■ TO BE DONE
Pictures excluded, return the lines below from the first through the line holding "COL = scene.collection".

--- START DATASET EXCERPT ---

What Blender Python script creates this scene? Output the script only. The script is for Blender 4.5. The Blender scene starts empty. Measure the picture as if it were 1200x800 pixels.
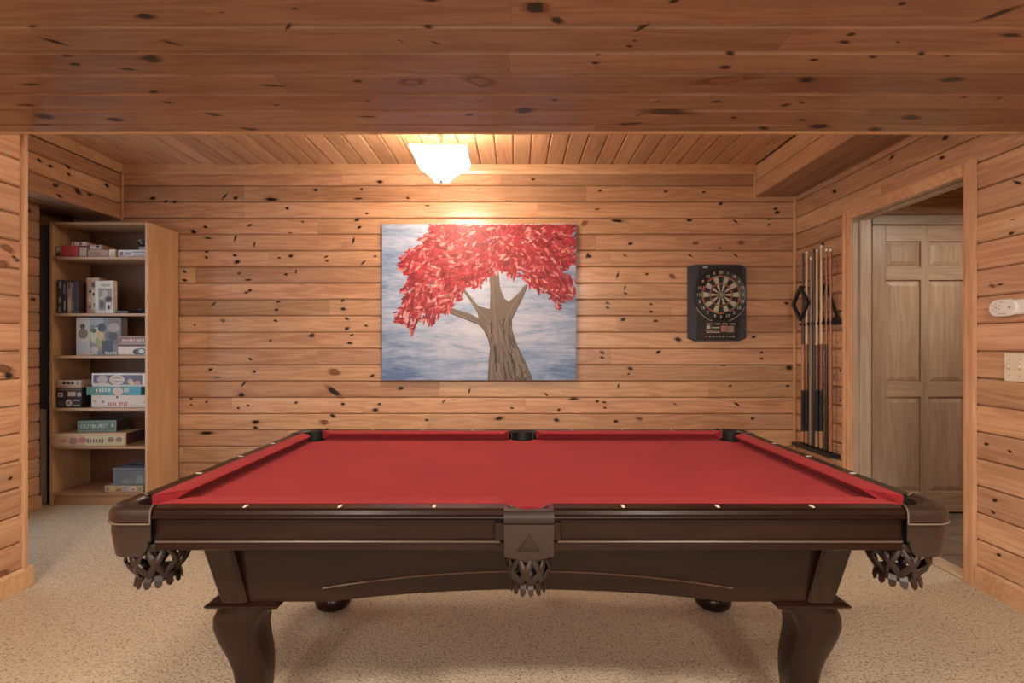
import bpy, bmesh, math, random
from mathutils import Vector, Matrix, Euler
random.seed(7)
R = math.radians
scene = bpy.context.scene
COL = scene.collection

# ------------------------------------------------------------------ camera, light, exposure
F, VX, VY, EYE = 580.0, 604.0, 404.0, 1.20        # focal length and principal point (1200x800 frame), eye height
cam_d = bpy.data.cameras.new('camera'); cam = bpy.data.objects.new('camera', cam_d); COL.objects.link(cam)
cam_d.sensor_width = 36; cam_d.lens = 36 * F / 1200; cam_d.clip_start = .05
cam_d.shift_x = (600 - VX) / 1200; cam_d.shift_y = (VY - 400) / 1200
cam.location = (0, 0, EYE); cam.rotation_euler = (R(90), 0, 0)
scene.camera = cam
scene.view_settings.view_transform = 'Standard'; scene.view_settings.look = 'None'
scene.view_settings.gamma = 1; scene.view_settings.use_curve_mapping = False
scene.view_settings.exposure = 1.25
w = bpy.data.worlds.new('world'); scene.world = w; w.use_nodes = True
w.node_tree.nodes['Background'].inputs[0].default_value = (.75, .85, 1, 1)
w.node_tree.nodes['Background'].inputs[1].default_value = .25

def area(name, loc, rot, sx, sy, power, col, shape='RECTANGLE'):
    d = bpy.data.lights.new(name, 'AREA'); d.energy = power; d.color = col; d.shape = shape; d.size = sx; d.size_y = sy
    o = bpy.data.objects.new(name, d); COL.objects.link(o); o.location = loc; o.rotation_euler = rot
    return o
WARM = (1, .80, .58)
area('window_daylight', (-.2, -2.45, 1.45), (R(90), 0, 0), 3.6, 1.5, 25, (1.0, .96, .91))
area('alcove_daylight', (-3.44, 3.0, 1.25), (0, R(-90), 0), 1.7, .8, 5, (.72, .85, 1.0))
for lx, ly in ((-1.3, .1), (1.1, .1), (-1.3, -1.5), (1.1, -1.5)):
    area('ceiling_downlight', (lx, ly, 2.15), (0, 0, 0), .3, .3, 19, (1, .86, .70), 'DISK')
area('hall_fill', (3.1, 2.7, 2.2), (0, 0, 0), .3, .3, 6, (1, .86, .70), 'DISK')  # unseen fill light added to brighten the hall through the doorway

# ------------------------------------------------------------------ materials
def nt_new(name):
    m = bpy.data.materials.new(name); m.use_nodes = True
    return m, m.node_tree, m.node_tree.nodes['Principled BSDF']
def node(nt, typ, ins=None, **props):
    n = nt.nodes.new(typ)
    for k, v in props.items(): setattr(n, k, v)
    for k, v in (ins or {}).items():
        if isinstance(v, bpy.types.NodeSocket): nt.links.new(v, n.inputs[k])
        else: n.inputs[k].default_value = v
    return n
def math_n(nt, op, a, b=0.0, c=0.0):
    return node(nt, 'ShaderNodeMath', {0: a, 1: b, 2: c}, operation=op).outputs[0]
def ramp(nt, fac, stops):
    n = node(nt, 'ShaderNodeValToRGB', {0: fac})
    e = n.color_ramp.elements
    while len(e) > 2: e.remove(e[-1])
    for i, (p, c) in enumerate(stops):
        el = e[i] if i < 2 else e.new(p)
        el.position = p; el.color = (*c, 1)
    return n.outputs[0]
def mixc(nt, fac, a, b, blend='MIX'):
    n = node(nt, 'ShaderNodeMix', data_type='RGBA', blend_type=blend)
    for s, v in ((n.inputs[0], fac), (n.inputs[6], a), (n.inputs[7], b)):
        if isinstance(v, bpy.types.NodeSocket): nt.links.new(v, s)
        else: s.default_value = (*v, 1) if isinstance(v, tuple) and len(v) == 3 else v
    return n.outputs[2]
def plain(name, col, rough=.5, metal=0.0, noise=0.0, nscale=60, coat=0.0, bump=0.0):
    m, nt, b = nt_new(name)
    b.inputs['Roughness'].default_value = rough; b.inputs['Metallic'].default_value = metal
    b.inputs['Coat Weight'].default_value = coat; b.inputs['Coat Roughness'].default_value = .25
    t = node(nt, 'ShaderNodeTexCoord').outputs['Object']
    nz = node(nt, 'ShaderNodeTexNoise', {'Vector': t, 'Scale': nscale, 'Detail': 3}).outputs[0]
    d = tuple(c * (1 - noise) for c in col); l = tuple(min(1, c * (1 + noise)) for c in col)
    nt.links.new(ramp(nt, nz, [(.3, d), (.7, l)]), b.inputs['Base Color'])
    if bump:
        bp = node(nt, 'ShaderNodeBump', {'Height': nz, 'Strength': bump, 'Distance': .002})
        nt.links.new(bp.outputs[0], b.inputs['Normal'])
    return m
def wood(name, light, mid, dark, rough=.3, coat=.0, axis='X', fine=1.0, figure=1.0, vary=.18, knots=0.0, grainbump=.08):
    """grain runs along the object's own axis; every board gets its own offset and tone"""
    m, nt, b = nt_new(name)
    tc = node(nt, 'ShaderNodeTexCoord').outputs['Object']
    rnd = node(nt, 'ShaderNodeObjectInfo').outputs['Random']
    sp = node(nt, 'ShaderNodeSeparateXYZ', {0: tc})
    X, Y, Z = sp.outputs
    if axis == 'X': L, A, B = X, Y, Z
    elif axis == 'Z': L, A, B = Z, X, Y
    else: L, A, B = Y, X, Z
    off = math_n(nt, 'MULTIPLY', rnd, 57.0)
    L2 = math_n(nt, 'ADD', L, off); A2 = math_n(nt, 'ADD', A, math_n(nt, 'MULTIPLY', rnd, 13.7))
    v = node(nt, 'ShaderNodeCombineXYZ', {0: L2, 1: A2, 2: B}).outputs[0]
    st = node(nt, 'ShaderNodeMapping', {'Vector': v, 'Scale': (.9, 9, 9)}).outputs[0]
    warp = node(nt, 'ShaderNodeTexNoise', {'Vector': st, 'Scale': 1.3, 'Detail': 2}).outputs[0]
    # growth-ring figure
    ph = math_n(nt, 'ADD', math_n(nt, 'MULTIPLY', A2, 70 * fine), math_n(nt, 'MULTIPLY', warp, 34 * figure))
    ring = math_n(nt, 'MULTIPLY_ADD', math_n(nt, 'SINE', ph), .5, .5)
    fi = node(nt, 'ShaderNodeMapping', {'Vector': v, 'Scale': (5 * fine, 230 * fine, 230 * fine)}).outputs[0]
    fib = node(nt, 'ShaderNodeTexNoise', {'Vector': fi, 'Scale': 1.0, 'Detail': 4, 'Roughness': .6}).outputs[0]
    big = node(nt, 'ShaderNodeTexNoise', {'Vector': st, 'Scale': .55, 'Detail': 1}).outputs[0]
    s = math_n(nt, 'ADD', math_n(nt, 'MULTIPLY', ring, .13), math_n(nt, 'MULTIPLY', fib, .52))
    s = math_n(nt, 'ADD', s, math_n(nt, 'MULTIPLY', big, .42))
    c = ramp(nt, s, [(.34, light), (.56, mid), (.84, dark)])
    tone = math_n(nt, 'MULTIPLY_ADD', math_n(nt, 'FRACT', math_n(nt, 'MULTIPLY', rnd, 91.7)), 2 * vary, 1 - vary)
    hs = node(nt, 'ShaderNodeHueSaturation', {'Color': c, 'Value': tone,
              'Hue': math_n(nt, 'MULTIPLY_ADD', math_n(nt, 'FRACT', math_n(nt, 'MULTIPLY', rnd, 33.3)), .011, .491)}).outputs[0]
    if knots > 0:
        kv = node(nt, 'ShaderNodeMapping', {'Vector': v, 'Scale': (3.2, 7.5, 0)}).outputs[0]
        vo = node(nt, 'ShaderNodeTexVoronoi', {'Vector': kv, 'Scale': 1.0}, voronoi_dimensions='2D')
        cell = node(nt, 'ShaderNodeSeparateColor', {0: vo.outputs['Color']}).outputs
        on = math_n(nt, 'LESS_THAN', cell[0], knots)
        rad = math_n(nt, 'MULTIPLY_ADD', cell[1], .05, .035)
        dist = vo.outputs['Distance']
        core = math_n(nt, 'MULTIPLY', on, math_n(nt, 'LESS_THAN', dist, rad))
        halo = math_n(nt, 'MULTIPLY', on, math_n(nt, 'SUBTRACT', 1, node(nt, 'ShaderNodeMapRange', {0: dist, 1: rad, 2: math_n(nt, 'MULTIPLY', rad, 2.6)}).outputs[0]))
        hs = mixc(nt, math_n(nt, 'MULTIPLY', halo, .5), hs, (.20, .075, .03))
        hs = mixc(nt, core, hs, (.035, .016, .010))
    nt.links.new(hs, b.inputs['Base Color'])
    b.inputs['Roughness'].default_value = rough; b.inputs['Coat Weight'].default_value = coat; b.inputs['Coat Roughness'].default_value = .12
    if 'mahogany' in name: b.inputs['Specular IOR Level'].default_value = .22
    bp = node(nt, 'ShaderNodeBump', {'Height': fib, 'Strength': grainbump, 'Distance': .0015})
    nt.links.new(bp.outputs[0], b.inputs['Normal'])
    return m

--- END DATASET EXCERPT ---

■ EXERCISE RESULT
What Blender Python script creates this scene? Output the script only. The script is for Blender 4.5. The Blender scene starts empty. Measure the picture as if it were 1200x800 pixels.
import bpy, bmesh, math, random
from mathutils import Vector, Matrix, Euler
random.seed(7)
R = math.radians
scene = bpy.context.scene
COL = scene.collection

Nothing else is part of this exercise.